DS, of course cars with a higher center of gravity are increasingly likely to roll over, depending on their wheel base. Not only does this do nothing to prove your point (it is common knowledge that big cars are also dangerous machines), but it reveals something more subtle at work in your arguments: driver error is a mighty big contributor to such accidents. Predictably, you chose to ignore driver error and seek to attribute the safety to engineering when it can be made to suggest big cars are unsafe relative to small cars; yet, you do the exact opposite by calling attention to driver error when it is necessary to your argument to suggest that safety is not dependent on weight. It’s simple physics.

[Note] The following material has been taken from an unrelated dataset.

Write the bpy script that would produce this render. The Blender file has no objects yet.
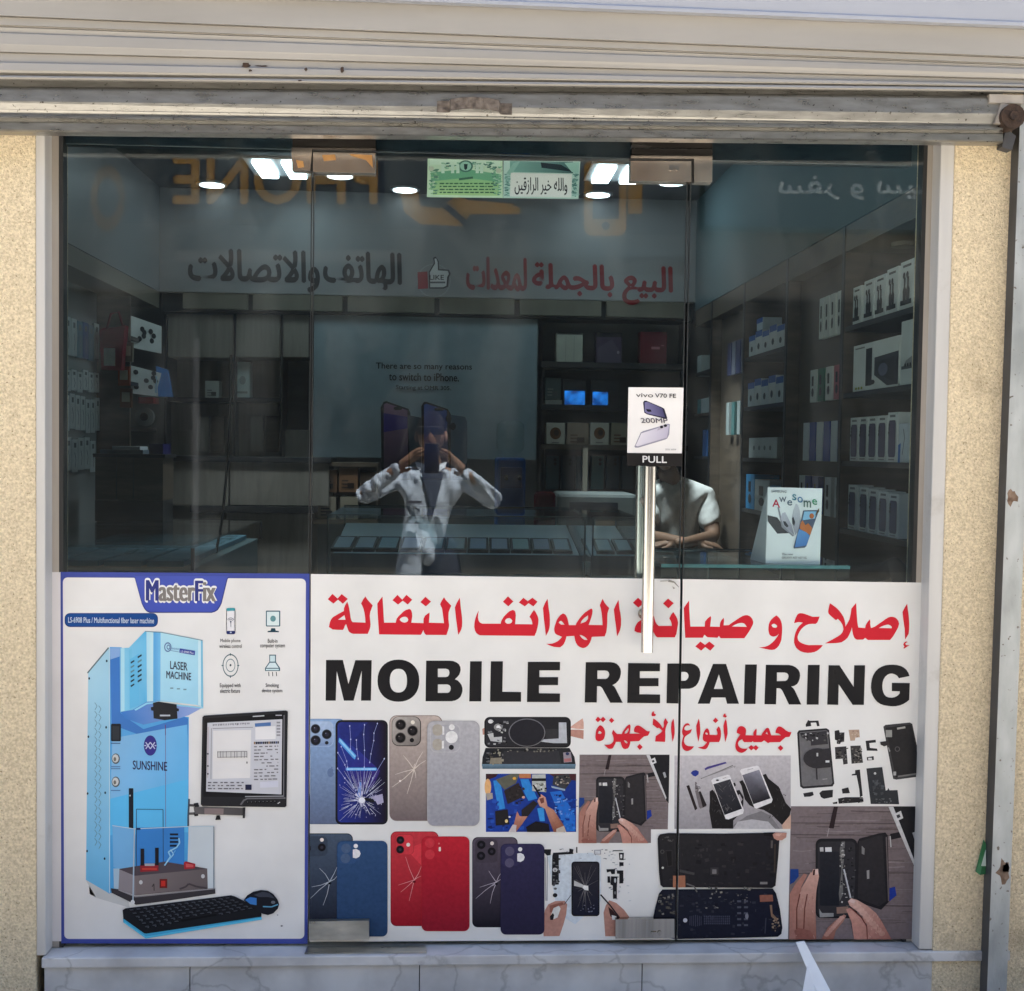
import bpy, bmesh, math, random, unicodedata
from mathutils import Vector, Matrix
from mathutils.geometry import tessellate_polygon
random.seed(11)
sc = bpy.context.scene
COL = sc.collection
V = Vector

# ------------------------------------------------------------------ camera
FPX = 1200.0
YAW, PIT, ROL = 0.0503, -0.0386, 0.0141
CAM = V((-0.1211, -3.0767, 1.5305))
def _basis():
    cy, sy, cp, sp = math.cos(YAW), math.sin(YAW), math.cos(PIT), math.sin(PIT)
    f = V((sy*cp, cy*cp, sp)); r = V((cy, -sy, 0)); u = r.cross(f)
    cr, sr = math.cos(ROL), math.sin(ROL)
    return cr*r + sr*u, -sr*r + cr*u, f
RT, UP, FW = _basis()
def W(px, py, y=0.0):
    """surveyed point: where the sight line of a photo point meets the upright plane at depth y"""
    d = FW + RT*((px-512)/FPX) + UP*((495.5-py)/FPX)
    return CAM + d*((y-CAM.y)/d.y)
cam = bpy.data.objects.new('camera', bpy.data.cameras.new('camera'))
COL.objects.link(cam)
m = Matrix((RT, UP, -FW)).transposed().to_4x4(); m.translation = CAM
cam.matrix_world = m
cam.data.sensor_width = 36; cam.data.lens = 36*FPX/1024
cam.data.clip_start = 0.005; cam.data.clip_end = 500
sc.camera = cam

# ------------------------------------------------------------------ colour
def L(c):
    c = c/255.0
    return c/12.92 if c <= 0.04045 else ((c+0.055)/1.055)**2.4
def S(r, g, b): return (L(r), L(g), L(b))
WHITE = L(233)
def P(r, g, b):
    """ink colour as printed: paper white in the photo is an 0.8 reflector"""
    return tuple(min(0.9, 0.8*L(c)/WHITE) for c in (r, g, b))
def grad(c0, p0, c1, p1):
    """affine ink blend from c0 at p0 to c1 at p1"""
    dx, dy = p1[0]-p0[0], p1[1]-p0[1]; q = dx*dx+dy*dy
    def f(x, y):
        t = ((x-p0[0])*dx+(y-p0[1])*dy)/q
        t = max(0.0, min(1.0, t))
        return tuple(a+(b-a)*t for a, b in zip(c0, c1))
    return f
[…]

But don’t take it from me, take it from the link you supplied, which says:
“NHTSA categorizes vehicles by vehicle class and “curb” weight. “… “Side crash rating results can be compared across all classes because all vehicles are hit with the same force by the same moving barrier.

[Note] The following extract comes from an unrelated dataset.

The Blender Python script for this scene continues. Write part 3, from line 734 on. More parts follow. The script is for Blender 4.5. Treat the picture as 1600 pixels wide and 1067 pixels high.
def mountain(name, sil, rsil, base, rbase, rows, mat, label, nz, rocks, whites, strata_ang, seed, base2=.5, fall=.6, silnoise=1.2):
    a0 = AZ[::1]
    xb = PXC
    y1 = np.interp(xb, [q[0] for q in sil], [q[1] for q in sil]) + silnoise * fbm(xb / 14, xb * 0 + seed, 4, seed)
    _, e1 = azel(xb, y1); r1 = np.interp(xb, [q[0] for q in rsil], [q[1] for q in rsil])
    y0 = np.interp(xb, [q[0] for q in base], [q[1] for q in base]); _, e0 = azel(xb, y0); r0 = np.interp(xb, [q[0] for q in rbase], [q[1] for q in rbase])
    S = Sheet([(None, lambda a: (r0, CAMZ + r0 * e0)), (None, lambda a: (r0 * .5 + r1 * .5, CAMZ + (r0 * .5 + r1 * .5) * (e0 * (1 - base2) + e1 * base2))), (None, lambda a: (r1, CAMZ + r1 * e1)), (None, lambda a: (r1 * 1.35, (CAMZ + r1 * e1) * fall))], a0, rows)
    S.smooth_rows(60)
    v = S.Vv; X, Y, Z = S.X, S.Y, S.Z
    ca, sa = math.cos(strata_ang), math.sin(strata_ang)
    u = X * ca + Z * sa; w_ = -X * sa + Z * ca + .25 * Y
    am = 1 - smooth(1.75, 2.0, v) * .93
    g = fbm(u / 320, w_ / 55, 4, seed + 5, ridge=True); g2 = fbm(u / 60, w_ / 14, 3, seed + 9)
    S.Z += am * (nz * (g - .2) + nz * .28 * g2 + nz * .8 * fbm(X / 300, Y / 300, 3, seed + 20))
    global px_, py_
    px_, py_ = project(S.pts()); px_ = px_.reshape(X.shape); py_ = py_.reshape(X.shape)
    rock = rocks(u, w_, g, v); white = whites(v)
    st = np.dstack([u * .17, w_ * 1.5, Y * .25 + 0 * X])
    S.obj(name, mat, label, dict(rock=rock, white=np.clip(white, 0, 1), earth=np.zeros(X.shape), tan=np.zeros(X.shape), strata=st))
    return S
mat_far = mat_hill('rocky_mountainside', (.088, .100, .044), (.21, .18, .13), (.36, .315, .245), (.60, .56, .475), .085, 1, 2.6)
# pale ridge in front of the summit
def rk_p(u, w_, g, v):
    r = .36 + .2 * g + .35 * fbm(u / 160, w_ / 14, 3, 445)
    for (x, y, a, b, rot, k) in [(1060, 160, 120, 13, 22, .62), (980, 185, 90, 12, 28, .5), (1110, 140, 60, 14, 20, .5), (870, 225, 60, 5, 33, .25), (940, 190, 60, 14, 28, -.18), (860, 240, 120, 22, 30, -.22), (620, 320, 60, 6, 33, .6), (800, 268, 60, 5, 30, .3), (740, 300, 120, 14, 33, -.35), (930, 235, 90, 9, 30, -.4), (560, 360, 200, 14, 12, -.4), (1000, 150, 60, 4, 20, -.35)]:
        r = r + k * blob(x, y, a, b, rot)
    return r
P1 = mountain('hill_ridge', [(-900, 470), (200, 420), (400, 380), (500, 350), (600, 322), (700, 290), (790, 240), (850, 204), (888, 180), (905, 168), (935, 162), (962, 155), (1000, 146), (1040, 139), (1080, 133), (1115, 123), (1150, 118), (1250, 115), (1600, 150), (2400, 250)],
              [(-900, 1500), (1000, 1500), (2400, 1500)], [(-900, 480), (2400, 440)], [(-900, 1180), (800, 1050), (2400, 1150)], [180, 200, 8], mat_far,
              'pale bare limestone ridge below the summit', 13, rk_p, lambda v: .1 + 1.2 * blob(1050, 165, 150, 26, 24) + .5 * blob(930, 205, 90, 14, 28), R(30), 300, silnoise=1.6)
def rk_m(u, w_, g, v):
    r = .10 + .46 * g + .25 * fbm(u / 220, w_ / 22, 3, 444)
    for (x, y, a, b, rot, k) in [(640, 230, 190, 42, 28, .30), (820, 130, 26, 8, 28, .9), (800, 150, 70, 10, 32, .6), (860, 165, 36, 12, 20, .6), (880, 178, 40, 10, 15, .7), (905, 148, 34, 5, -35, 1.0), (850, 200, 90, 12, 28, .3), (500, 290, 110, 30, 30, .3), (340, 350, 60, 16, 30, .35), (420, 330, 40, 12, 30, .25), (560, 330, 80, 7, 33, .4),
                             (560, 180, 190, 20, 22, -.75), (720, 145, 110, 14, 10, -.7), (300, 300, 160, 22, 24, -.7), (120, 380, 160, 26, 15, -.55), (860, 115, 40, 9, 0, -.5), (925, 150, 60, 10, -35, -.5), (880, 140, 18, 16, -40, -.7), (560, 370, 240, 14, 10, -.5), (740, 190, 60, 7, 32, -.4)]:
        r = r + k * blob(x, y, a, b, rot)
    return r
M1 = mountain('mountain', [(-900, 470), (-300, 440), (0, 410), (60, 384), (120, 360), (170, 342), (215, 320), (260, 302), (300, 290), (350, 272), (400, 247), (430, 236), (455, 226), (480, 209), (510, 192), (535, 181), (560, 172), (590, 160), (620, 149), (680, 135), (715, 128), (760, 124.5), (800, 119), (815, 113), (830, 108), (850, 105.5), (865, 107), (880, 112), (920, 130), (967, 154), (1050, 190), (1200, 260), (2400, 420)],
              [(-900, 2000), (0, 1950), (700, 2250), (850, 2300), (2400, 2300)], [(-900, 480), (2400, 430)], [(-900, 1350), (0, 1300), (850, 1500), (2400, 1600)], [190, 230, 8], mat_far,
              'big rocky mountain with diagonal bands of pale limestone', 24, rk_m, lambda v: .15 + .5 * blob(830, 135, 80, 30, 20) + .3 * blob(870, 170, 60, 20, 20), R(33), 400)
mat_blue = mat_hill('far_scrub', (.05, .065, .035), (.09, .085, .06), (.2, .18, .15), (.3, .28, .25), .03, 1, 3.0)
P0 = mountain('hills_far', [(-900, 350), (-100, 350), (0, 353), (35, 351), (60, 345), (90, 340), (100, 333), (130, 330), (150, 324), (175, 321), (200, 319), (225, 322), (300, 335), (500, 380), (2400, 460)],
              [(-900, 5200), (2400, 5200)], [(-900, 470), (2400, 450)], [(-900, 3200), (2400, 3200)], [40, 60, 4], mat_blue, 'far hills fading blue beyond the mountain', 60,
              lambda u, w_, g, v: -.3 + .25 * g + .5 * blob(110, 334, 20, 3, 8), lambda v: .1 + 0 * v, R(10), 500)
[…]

Rollover ratings can also be compared across all classes.
Frontal crash rating results can only be compared to other vehicles in the same class and whose weight is plus or minus 250 lbs of the vehicle being rated. This is so because a frontal crash rating into a fixed barrier represents a crash between two vehicles of the same weight. Examples:
* It would not be permissible to compare the frontal crash results of a 4,500 lb SUV with those of a 3,000 sedan (different classes and exceeds the weight requirement).
* It would not be permissible to compare the frontal crash results of a 3,600 lb pickup with those of a 3,400 lb van (meets the weight requirement, but different classes).
* It would be correct to compare the frontal crash results of a 3,400 lb passenger car with a 3650 lb passenger car (same class and meets the weight requirement).”
Here, the NHTSA is acknowledging a basic fact of physics which you seem perfectly willing to ignore: force is the issue. Meaning that relative mass is important with regard to relative safety. And if you’ll forgive me the pun, I believe the entire point of this thread is that mass is indeed a driving force behind auto safety.
Now, just because rollover risk is presented by NHTSA as one of three ratings does not confer it equal standing in terms of risk. It is simply one of the very bad things that can happen in a vehicle that they can precisely measure. In fact, I submit that is the only one of the three that driver error is the dominant factor, meaning that if you drive an SUV safely, you can virtually eliminate this risk. Other drivers cannot force you to roll-over if you are cognizant of this risk. Meanwhile, not so for the frontal and side crash ratings, which depend equally on one’s own actions behind the wheel as on a) those of others, and b) those of other animate and inanimate objects. Even though those ratings don’t help your arguments, I think they are the ones that are of primary importance and of primary relevance with regard to CAFE.
In a frontal or side crash between a Honda Civic and a Chevy Caprice, 1994 or today, the Honda Civic loses every time. And my point is that police officers have seen this sad reality up front. And you can bet that if the Civic held up in such a crash, they would be talking that up and putting their wives in them, which they don’t do. They are after all cheaper, and officers don’t make that much money.
Nobody should have to volunteer to die, or sacrifice their own family, in the name of misguided policies the ends of which are chiefly social. What’s more, it’s not even about conservation, which I find completely galling as conservation appeals to everyone and especially me.
Seriously DS. Read Eric’s post #59. It is worth something to at least acknowledge what those are in a position to know about safety do in practice.